» Short task: Where a line in the listing below contains the word "from", copy that line.
>> begin Raw data
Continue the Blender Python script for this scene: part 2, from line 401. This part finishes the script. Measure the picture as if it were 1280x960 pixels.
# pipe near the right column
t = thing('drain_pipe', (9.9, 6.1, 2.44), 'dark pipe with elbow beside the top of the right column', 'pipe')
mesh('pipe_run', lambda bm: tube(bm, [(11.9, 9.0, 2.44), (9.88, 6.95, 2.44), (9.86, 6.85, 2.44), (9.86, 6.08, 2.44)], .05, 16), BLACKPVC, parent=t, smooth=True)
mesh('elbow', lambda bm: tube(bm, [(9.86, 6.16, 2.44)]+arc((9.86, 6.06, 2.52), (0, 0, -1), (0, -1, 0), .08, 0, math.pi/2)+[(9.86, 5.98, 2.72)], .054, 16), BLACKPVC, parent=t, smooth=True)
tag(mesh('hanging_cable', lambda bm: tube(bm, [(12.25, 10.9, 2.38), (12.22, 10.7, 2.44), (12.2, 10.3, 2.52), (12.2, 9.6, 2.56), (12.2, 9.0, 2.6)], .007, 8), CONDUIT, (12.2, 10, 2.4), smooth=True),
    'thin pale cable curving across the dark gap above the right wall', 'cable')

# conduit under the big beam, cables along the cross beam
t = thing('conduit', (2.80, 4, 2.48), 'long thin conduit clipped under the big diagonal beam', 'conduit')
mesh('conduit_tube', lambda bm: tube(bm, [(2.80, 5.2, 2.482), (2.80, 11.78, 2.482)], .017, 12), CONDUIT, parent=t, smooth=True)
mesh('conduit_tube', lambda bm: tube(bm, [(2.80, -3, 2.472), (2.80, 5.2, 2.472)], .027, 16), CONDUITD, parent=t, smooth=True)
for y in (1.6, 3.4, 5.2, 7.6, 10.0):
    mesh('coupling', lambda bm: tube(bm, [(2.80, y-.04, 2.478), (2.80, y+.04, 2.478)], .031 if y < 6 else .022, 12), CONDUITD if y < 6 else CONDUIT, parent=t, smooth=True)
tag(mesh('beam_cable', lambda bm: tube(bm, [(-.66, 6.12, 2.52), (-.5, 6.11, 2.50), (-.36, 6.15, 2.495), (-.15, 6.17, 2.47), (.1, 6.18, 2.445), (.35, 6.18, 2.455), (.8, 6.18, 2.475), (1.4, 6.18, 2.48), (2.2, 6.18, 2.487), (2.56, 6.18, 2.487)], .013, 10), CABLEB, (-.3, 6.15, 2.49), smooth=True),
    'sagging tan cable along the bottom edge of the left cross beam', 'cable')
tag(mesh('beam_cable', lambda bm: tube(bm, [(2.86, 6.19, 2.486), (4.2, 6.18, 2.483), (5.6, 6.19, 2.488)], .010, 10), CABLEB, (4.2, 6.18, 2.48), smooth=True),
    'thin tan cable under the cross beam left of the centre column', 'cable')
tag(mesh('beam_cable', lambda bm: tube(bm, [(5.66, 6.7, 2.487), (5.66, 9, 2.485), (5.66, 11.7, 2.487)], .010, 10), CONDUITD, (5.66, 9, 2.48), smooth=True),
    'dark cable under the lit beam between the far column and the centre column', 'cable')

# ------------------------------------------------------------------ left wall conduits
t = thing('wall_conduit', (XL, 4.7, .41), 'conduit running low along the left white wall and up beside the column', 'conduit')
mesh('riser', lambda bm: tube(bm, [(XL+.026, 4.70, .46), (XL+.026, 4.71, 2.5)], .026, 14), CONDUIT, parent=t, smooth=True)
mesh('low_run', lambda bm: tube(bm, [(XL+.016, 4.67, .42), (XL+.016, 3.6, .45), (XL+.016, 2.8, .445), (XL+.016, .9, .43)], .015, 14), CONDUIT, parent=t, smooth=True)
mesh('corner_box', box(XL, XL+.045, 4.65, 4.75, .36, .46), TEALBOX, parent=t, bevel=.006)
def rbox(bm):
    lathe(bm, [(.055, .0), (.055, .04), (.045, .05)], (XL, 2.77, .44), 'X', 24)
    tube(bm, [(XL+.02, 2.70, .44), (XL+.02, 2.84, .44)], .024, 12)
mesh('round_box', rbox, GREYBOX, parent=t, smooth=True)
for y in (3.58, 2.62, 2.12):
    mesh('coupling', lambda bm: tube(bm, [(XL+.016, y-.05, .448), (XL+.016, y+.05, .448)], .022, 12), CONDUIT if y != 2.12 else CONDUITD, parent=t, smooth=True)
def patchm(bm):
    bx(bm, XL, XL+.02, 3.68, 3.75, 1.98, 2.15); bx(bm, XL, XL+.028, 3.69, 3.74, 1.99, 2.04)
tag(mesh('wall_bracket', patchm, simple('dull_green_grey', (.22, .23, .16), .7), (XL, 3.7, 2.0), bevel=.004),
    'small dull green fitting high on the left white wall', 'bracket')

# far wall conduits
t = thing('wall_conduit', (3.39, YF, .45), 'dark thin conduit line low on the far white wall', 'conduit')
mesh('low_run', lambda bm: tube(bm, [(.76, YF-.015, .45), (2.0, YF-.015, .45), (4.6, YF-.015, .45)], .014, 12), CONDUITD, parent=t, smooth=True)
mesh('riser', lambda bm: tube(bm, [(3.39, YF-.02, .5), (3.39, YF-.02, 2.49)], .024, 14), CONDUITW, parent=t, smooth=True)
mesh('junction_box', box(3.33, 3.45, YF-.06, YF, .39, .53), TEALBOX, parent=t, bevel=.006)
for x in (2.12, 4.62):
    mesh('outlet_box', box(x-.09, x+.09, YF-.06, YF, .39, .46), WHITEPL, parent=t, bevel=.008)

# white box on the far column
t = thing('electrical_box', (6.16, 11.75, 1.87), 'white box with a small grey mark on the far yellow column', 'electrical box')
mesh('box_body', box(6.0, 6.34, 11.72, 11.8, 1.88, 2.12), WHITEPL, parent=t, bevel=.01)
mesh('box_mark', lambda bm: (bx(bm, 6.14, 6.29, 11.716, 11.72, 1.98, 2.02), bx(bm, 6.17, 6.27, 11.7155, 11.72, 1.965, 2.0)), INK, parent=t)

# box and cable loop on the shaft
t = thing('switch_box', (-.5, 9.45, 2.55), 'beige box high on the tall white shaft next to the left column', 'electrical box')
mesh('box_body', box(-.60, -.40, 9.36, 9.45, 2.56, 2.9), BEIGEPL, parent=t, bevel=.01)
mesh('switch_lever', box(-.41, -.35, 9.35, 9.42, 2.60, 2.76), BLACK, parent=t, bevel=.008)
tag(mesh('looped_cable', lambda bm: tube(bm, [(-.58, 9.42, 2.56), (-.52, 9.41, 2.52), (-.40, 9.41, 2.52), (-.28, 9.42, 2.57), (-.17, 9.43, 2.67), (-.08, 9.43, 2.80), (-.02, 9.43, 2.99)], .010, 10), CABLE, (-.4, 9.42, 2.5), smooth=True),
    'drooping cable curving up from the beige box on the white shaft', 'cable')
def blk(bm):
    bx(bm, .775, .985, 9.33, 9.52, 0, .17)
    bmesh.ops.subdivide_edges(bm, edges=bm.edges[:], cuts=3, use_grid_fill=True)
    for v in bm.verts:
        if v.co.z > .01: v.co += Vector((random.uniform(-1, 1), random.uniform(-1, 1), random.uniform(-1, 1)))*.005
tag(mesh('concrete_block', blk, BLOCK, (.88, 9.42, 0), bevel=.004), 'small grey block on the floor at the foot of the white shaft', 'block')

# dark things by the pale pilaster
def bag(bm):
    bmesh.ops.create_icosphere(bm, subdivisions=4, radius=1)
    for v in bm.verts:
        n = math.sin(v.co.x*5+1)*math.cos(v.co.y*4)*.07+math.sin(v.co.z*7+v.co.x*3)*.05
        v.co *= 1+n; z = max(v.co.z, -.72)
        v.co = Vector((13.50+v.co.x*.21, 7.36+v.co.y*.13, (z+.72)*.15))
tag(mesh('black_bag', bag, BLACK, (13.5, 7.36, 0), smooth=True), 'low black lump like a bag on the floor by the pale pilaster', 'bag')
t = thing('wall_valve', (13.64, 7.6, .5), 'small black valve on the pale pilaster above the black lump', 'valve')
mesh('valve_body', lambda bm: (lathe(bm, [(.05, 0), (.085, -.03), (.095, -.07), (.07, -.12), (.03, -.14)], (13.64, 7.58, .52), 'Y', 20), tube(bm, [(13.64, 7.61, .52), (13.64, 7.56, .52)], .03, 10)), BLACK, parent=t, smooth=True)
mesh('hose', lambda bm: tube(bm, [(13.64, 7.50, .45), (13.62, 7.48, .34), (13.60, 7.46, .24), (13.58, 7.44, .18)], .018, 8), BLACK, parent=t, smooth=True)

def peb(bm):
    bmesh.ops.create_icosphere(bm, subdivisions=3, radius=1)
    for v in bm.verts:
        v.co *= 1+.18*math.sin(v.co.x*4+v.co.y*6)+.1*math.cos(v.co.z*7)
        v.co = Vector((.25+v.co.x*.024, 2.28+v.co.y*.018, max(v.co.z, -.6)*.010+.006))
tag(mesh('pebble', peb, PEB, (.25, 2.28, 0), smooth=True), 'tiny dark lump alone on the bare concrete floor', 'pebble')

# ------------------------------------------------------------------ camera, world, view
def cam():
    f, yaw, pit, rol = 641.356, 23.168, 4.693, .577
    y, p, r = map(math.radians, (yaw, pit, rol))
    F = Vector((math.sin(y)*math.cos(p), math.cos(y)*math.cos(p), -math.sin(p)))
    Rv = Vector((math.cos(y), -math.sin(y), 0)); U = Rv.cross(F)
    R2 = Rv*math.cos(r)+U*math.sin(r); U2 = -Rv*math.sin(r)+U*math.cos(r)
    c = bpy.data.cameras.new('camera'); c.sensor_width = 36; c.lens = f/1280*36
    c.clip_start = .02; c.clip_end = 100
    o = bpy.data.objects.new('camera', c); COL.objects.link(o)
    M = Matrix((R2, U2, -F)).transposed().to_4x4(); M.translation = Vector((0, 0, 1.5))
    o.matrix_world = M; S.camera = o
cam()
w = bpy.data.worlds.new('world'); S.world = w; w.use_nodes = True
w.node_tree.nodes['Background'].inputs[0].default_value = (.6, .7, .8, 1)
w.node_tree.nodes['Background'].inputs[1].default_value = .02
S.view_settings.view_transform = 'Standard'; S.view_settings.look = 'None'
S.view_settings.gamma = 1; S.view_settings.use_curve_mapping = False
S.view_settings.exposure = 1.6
>> end Raw data
» The output:
Continue the Blender Python script for this scene: part 2, from line 401. This part finishes the script. Measure the picture as if it were 1280x960 pixels.
    'drooping cable curving up from the beige box on the white shaft', 'cable')